Config	Gain	ImageReward	CLIP Score	Note
Random selection	4.90×	0.9143	31.277	Random token upsampling
Edge detection	4.47×	0.9482	32.316	Edge-based selection
Attention score	4.21×	0.9849	32.324	Attention-based selection
w/o unified re-noise	4.13×	0.9632	31.264	Removed unified noise field
Interpolated upsampling	4.63×	0.9876	32.132	Replaced Hadamard with interpolation
Fresco (Full)	4.51×	1.0369	32.581	Full model

Key Findings¶

Variance-guided selection is critical: Random, edge, or attention-based selections significantly drop quality; the variance criterion (convergence detection) is the correct signal.
Unified noise field is indispensable: Removing it causes ImageReward to drop from 1.0369 to 0.9632, confirming the importance of consistent noise scheduling for cross-stage coherence.
Hadamard expansion exceeds interpolation: The interpolation version yields lower quality, proving that sub-tokens need controlled orthogonal perturbations for detail freedom.
Higher returns at higher resolutions: Acceleration gain increases from 4.51× at 1024² to 5.68× at 2048² due to higher redundancy.
Improved convergence: Fresco establishes coherent global layouts within the first 7-8 low-res steps, where full-res samplers are still submerged in noise.

Highlights & Insights¶

Reinterpreting "re-noise" as temporal reparameterization: Instead of treating re-noise as a necessary destructive disturbance, Fresco shows that coordinate-bound noise implementation reduces re-noise to a negligible drift along the same generation path.
Variance as a convergence probe: Using channel variance across timesteps is a lightweight and physically intuitive signal for region-specific early stopping or resolution scaling.
Compounding returns via orthogonality: Since Fresco does not modify training or conflict with step reduction/caching, it can be layered directly on distilled models to achieve >20× speedup.
Mitigating high-res degradation: Starting from a low-res "sweet spot" before upsampling bypasses the structural fragmentation issues DiT faces in native high-resolution distributions.

Limitations & Future Work¶

The variance threshold \(\tau\) is a key hyperparameter for the efficiency/detail trade-off; its sensitivity across different models/resolutions requires further study.
Proposition 1's bound \(b^2 d\) depends on specific noise and dimension assumptions; the quantitative relationship between drift and quality in complex DiT dynamics needs deeper verification.
Validated primarily on FLUX and HunyuanVideo; generalizability to U-Net architectures or other DiTs (e.g., SD3, PixArt) remains to be confirmed.
Hadamard expansion is currently designed for 2× spatial scaling; extensions to more aggressive or non-square upsampling were not detailed.

vs Bottleneck Sampling: Also training-free dynamic resolution, but relies on complex re-noise scheduling and heuristic parameters.

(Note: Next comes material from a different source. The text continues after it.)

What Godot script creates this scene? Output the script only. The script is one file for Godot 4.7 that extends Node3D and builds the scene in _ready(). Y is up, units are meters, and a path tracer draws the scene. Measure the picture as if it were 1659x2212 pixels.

Fresco uses a unified field to eliminate scheduling complexity and variance-guided selection for superior quality and speed.
vs Feature Caching (TeaCache/TaylorSeer): These reduce per-step compute but can crash in quality when aggressive. Fresco operates on the spatial dimension and is orthogonal to caching.
vs Distillation: These reduce step counts; Fresco is complementary, as demonstrated by the 22.10× speedup when combined with schnell.
vs Cascade Diffusion: Both are coarse-to-fine, but cascades usually require separate training or upsampler modules. Fresco is entirely training-free and happens within a single sampling process.

Rating¶

Novelty: ⭐⭐⭐⭐⭐ Clear reinterpretation of re-noising combined with variance-guided logic.
Experimental Thoroughness: ⭐⭐⭐⭐ Covers T2I/T2V and multiple combinations, though missing some \(\tau\) sensitivity analysis.
Writing Quality: ⭐⭐⭐⭐ Logical flow from motivation to propositions; diagrams are intuitive.
Value: ⭐⭐⭐⭐⭐ Plug-and-play, training-free, and brings significant speedups (10×-22×) while often improving quality.